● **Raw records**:
■ ■ ■ ■ ■ ■ ■
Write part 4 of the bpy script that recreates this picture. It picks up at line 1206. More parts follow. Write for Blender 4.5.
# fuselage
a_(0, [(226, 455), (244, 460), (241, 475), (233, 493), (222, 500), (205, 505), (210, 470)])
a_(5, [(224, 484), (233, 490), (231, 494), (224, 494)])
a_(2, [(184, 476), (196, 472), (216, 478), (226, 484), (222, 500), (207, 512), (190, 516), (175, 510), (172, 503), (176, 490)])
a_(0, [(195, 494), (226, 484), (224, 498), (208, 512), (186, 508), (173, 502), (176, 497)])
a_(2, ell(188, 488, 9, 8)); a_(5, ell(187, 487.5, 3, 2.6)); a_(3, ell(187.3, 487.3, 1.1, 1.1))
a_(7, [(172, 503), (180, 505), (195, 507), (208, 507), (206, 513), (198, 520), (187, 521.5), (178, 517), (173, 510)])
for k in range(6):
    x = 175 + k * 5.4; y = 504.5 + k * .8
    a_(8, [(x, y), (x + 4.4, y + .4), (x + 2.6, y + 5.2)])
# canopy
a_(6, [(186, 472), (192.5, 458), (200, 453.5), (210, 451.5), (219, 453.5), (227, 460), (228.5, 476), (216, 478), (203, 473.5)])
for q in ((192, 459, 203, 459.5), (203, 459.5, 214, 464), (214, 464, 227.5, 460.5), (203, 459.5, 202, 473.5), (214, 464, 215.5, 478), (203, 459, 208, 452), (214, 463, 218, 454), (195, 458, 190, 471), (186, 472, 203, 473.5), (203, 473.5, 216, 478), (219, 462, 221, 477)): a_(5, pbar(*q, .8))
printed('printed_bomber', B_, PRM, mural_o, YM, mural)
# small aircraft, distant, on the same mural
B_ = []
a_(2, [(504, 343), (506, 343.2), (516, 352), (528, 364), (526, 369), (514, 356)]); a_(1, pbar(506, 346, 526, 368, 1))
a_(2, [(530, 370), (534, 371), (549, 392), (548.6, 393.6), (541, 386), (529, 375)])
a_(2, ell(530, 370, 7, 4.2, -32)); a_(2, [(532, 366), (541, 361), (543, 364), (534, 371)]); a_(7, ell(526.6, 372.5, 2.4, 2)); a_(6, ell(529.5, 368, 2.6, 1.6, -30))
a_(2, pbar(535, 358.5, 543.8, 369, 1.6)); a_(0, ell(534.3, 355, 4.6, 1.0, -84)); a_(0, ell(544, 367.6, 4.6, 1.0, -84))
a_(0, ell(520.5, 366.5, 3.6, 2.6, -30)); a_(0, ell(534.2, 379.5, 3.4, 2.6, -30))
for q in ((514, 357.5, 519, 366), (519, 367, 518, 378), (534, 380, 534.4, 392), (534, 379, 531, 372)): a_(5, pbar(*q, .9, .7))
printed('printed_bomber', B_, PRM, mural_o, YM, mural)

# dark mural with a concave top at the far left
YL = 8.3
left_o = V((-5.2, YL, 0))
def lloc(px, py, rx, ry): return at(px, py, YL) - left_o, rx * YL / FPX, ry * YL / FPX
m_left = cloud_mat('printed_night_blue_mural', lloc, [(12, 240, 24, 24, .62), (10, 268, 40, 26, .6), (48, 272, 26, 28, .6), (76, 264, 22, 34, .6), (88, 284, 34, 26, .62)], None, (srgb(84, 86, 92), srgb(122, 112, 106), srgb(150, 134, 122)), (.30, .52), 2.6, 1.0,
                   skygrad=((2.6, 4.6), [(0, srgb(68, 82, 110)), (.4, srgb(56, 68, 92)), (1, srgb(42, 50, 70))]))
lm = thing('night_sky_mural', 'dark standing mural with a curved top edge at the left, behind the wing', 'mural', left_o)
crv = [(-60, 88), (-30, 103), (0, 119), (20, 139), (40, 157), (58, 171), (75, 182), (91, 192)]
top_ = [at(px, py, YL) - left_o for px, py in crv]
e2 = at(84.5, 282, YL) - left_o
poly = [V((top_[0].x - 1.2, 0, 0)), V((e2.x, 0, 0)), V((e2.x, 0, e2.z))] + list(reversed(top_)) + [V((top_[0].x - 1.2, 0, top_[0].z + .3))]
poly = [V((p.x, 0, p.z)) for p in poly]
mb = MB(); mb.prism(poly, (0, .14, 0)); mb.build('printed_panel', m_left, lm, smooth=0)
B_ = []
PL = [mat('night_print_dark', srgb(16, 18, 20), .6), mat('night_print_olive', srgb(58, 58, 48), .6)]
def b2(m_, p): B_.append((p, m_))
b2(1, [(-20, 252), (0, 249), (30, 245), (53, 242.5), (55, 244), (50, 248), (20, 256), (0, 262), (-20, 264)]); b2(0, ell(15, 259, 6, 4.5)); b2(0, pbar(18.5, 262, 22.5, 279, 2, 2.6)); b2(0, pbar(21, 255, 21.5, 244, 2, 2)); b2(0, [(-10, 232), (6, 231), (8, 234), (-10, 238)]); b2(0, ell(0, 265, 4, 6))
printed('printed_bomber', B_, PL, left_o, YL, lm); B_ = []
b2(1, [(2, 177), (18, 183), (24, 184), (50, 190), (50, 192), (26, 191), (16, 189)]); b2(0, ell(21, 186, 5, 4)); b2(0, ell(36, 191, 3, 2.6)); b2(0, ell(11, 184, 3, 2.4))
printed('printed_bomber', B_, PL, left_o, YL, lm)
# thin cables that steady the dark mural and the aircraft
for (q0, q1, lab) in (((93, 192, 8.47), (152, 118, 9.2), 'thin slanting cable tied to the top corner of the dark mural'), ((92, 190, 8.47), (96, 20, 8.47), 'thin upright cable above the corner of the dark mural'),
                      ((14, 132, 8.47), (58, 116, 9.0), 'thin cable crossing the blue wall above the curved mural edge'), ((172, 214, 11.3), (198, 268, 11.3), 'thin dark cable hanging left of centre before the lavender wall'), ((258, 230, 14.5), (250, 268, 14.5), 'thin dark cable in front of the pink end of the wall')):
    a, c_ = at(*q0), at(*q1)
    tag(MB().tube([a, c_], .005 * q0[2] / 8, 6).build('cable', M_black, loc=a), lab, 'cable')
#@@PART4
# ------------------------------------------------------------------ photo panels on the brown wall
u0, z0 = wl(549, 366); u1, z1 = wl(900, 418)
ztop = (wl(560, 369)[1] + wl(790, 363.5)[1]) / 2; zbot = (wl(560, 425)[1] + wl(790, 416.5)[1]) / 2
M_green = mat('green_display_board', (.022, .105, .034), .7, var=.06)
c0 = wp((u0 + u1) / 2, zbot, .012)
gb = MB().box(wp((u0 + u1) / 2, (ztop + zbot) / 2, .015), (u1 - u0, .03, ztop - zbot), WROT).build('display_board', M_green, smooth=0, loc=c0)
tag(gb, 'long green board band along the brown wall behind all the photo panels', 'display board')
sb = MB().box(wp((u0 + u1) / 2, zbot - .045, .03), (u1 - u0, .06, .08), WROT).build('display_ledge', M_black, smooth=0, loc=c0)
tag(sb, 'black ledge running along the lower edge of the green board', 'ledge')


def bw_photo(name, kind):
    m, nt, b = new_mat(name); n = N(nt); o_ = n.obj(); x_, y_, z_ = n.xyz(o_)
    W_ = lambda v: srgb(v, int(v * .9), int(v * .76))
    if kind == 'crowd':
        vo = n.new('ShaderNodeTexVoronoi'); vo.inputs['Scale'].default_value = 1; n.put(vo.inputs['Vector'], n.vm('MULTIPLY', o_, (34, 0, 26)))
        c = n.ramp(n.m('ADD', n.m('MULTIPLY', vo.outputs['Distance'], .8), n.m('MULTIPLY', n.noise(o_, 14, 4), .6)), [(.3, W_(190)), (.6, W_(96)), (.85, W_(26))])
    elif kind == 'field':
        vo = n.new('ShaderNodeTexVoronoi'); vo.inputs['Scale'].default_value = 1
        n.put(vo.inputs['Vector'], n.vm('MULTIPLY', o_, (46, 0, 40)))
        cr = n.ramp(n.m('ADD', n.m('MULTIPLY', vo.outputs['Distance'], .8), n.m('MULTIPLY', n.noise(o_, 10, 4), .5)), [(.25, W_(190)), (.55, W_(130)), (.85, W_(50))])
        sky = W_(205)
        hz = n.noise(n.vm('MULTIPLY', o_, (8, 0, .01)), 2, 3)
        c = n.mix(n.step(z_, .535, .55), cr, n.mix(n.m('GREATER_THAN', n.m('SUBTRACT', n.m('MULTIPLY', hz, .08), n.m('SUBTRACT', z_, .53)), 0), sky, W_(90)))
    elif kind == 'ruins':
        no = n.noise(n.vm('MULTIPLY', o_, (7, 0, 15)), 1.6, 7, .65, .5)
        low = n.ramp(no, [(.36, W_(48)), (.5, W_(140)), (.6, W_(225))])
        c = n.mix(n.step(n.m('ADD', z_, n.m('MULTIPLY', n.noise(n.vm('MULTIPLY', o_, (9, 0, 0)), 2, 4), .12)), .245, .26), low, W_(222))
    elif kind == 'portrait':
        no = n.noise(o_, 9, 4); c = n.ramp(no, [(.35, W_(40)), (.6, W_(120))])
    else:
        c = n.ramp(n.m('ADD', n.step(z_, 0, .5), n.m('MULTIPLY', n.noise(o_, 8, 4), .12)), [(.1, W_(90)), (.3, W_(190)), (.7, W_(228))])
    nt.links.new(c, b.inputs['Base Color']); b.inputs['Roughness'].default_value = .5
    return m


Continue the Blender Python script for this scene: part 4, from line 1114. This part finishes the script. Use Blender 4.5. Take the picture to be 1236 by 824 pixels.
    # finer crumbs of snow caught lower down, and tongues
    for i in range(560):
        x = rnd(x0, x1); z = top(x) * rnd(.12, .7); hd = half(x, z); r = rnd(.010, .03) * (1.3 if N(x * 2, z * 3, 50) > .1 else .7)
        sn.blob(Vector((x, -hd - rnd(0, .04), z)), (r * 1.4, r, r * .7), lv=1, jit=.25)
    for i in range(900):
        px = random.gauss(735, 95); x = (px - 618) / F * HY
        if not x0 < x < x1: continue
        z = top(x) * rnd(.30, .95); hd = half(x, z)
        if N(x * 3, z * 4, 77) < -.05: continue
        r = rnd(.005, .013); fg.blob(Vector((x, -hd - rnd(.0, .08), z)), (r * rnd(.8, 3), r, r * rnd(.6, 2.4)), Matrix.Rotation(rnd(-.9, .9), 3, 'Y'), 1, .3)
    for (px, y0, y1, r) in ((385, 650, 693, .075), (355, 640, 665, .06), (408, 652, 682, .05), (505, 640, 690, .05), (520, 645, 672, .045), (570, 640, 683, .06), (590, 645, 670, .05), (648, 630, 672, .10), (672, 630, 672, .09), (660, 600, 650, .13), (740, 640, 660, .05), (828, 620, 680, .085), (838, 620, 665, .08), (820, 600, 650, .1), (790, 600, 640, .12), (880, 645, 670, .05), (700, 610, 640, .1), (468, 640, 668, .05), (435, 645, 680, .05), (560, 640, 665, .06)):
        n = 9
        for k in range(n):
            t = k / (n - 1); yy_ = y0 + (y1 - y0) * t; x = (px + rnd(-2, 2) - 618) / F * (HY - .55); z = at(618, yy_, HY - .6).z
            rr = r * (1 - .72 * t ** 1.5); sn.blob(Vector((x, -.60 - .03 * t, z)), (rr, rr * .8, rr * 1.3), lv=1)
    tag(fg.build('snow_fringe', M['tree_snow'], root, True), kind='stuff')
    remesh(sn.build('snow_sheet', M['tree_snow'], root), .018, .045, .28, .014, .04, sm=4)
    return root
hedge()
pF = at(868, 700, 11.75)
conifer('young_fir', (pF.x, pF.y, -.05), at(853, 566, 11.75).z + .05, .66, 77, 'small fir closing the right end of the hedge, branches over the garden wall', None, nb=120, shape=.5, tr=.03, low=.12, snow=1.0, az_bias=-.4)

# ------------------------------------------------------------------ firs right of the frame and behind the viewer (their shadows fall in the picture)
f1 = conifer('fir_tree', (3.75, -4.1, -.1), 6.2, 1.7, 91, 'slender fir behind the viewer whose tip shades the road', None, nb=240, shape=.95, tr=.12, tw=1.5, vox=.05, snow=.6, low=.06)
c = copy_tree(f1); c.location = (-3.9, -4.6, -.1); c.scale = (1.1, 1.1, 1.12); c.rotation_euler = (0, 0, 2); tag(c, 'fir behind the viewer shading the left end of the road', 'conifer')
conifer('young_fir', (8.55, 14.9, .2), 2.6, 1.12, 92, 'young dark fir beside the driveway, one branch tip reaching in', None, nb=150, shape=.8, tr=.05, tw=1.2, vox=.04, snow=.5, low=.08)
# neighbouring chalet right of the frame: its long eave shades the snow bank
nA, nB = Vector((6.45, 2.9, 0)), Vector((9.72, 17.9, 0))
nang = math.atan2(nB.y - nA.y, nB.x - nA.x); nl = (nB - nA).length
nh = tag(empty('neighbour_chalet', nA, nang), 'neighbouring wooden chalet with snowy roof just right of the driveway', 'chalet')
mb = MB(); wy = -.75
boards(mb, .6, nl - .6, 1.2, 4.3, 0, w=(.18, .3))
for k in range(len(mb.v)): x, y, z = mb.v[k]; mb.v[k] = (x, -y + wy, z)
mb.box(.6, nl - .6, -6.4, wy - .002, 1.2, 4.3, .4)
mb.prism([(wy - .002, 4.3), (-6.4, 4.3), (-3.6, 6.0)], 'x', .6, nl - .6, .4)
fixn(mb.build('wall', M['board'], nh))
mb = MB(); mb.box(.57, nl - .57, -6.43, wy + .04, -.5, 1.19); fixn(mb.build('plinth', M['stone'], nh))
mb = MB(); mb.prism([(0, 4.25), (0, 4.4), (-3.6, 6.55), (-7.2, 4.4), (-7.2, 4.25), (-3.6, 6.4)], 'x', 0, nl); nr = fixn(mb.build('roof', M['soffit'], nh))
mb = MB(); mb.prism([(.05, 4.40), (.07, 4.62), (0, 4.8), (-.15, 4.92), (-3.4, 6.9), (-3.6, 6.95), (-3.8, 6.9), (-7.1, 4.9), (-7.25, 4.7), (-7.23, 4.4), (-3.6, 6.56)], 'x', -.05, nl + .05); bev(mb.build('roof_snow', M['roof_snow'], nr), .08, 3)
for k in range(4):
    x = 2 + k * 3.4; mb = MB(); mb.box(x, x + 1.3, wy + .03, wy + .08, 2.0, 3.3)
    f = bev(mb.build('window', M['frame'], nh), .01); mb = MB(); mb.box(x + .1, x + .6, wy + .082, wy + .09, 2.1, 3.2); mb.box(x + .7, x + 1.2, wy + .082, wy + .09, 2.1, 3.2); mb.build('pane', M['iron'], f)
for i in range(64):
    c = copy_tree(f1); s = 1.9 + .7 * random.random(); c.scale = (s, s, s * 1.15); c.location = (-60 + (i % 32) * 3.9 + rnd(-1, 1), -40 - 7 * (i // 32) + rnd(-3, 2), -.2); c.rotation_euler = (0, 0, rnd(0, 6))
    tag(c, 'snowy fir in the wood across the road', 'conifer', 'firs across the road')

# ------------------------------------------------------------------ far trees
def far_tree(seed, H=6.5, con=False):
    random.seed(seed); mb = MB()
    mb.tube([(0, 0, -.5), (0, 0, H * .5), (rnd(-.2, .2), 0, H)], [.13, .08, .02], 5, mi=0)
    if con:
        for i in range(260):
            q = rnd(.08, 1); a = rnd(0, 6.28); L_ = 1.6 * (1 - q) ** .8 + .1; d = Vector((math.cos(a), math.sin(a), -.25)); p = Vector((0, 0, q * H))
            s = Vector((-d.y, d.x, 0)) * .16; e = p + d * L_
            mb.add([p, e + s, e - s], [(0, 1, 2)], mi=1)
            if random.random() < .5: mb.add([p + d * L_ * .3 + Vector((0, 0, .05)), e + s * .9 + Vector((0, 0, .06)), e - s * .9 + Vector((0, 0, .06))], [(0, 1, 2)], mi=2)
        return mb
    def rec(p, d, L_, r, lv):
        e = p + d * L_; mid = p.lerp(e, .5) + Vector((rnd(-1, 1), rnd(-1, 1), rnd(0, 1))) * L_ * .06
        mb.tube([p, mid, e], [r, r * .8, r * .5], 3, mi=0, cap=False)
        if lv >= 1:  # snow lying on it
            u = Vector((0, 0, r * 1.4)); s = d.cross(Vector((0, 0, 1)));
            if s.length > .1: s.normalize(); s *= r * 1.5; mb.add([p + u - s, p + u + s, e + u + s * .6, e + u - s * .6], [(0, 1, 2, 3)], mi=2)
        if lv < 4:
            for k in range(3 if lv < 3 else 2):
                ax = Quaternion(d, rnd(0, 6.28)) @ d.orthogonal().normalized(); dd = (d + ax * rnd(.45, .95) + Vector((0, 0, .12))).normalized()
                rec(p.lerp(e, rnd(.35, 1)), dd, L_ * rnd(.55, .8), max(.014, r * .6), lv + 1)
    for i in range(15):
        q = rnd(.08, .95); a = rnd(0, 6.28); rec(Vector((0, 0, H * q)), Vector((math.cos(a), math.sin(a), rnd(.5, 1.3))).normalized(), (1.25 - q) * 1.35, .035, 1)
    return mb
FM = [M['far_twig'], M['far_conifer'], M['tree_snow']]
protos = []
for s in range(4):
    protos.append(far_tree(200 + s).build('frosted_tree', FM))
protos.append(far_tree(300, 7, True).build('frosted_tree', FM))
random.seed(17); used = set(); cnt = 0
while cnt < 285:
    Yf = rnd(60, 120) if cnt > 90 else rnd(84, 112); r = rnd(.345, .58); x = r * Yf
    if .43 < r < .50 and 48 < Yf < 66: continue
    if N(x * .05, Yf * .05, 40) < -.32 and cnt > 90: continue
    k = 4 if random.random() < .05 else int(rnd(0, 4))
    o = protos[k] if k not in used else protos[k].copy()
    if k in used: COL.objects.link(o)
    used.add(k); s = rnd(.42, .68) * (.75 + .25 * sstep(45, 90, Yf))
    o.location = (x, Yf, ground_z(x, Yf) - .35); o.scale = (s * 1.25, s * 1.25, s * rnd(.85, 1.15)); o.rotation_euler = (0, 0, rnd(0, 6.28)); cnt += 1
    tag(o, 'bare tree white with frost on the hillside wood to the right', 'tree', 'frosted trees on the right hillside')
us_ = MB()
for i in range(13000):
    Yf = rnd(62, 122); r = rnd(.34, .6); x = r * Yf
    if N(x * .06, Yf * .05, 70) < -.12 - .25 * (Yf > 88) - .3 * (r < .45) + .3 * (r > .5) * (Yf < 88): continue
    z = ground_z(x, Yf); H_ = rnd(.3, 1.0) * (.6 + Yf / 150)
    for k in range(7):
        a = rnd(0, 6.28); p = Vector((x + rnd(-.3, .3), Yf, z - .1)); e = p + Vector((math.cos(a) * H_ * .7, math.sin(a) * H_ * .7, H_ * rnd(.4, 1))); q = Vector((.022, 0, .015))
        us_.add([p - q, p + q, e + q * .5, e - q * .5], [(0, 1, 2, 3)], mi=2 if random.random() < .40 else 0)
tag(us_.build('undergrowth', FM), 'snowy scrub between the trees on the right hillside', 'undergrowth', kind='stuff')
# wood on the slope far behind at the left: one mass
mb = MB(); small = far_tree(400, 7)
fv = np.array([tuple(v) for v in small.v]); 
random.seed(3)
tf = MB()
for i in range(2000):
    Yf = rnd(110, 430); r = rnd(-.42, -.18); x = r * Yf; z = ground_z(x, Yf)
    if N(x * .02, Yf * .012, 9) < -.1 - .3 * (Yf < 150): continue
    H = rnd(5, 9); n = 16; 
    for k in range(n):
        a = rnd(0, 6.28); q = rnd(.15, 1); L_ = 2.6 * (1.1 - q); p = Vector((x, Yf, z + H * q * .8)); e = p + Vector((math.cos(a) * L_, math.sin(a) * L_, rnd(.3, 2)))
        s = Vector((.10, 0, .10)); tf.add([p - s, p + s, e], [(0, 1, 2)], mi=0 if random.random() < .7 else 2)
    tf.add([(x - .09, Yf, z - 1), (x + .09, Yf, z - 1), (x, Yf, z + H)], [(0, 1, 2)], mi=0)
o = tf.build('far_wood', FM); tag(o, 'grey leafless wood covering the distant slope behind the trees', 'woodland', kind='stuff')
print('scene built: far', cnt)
■ ■ ■ ■ ■ ■ ■
● **Set task**: Pull out each line of the listing that holds the string "this".

● **Exercise output**:
Write part 4 of the bpy script that recreates this picture. It picks up at line 1206. More parts follow. Write for Blender 4.5.
Continue the Blender Python script for this scene: part 4, from line 1114. This part finishes the script. Use Blender 4.5. Take the picture to be 1236 by 824 pixels.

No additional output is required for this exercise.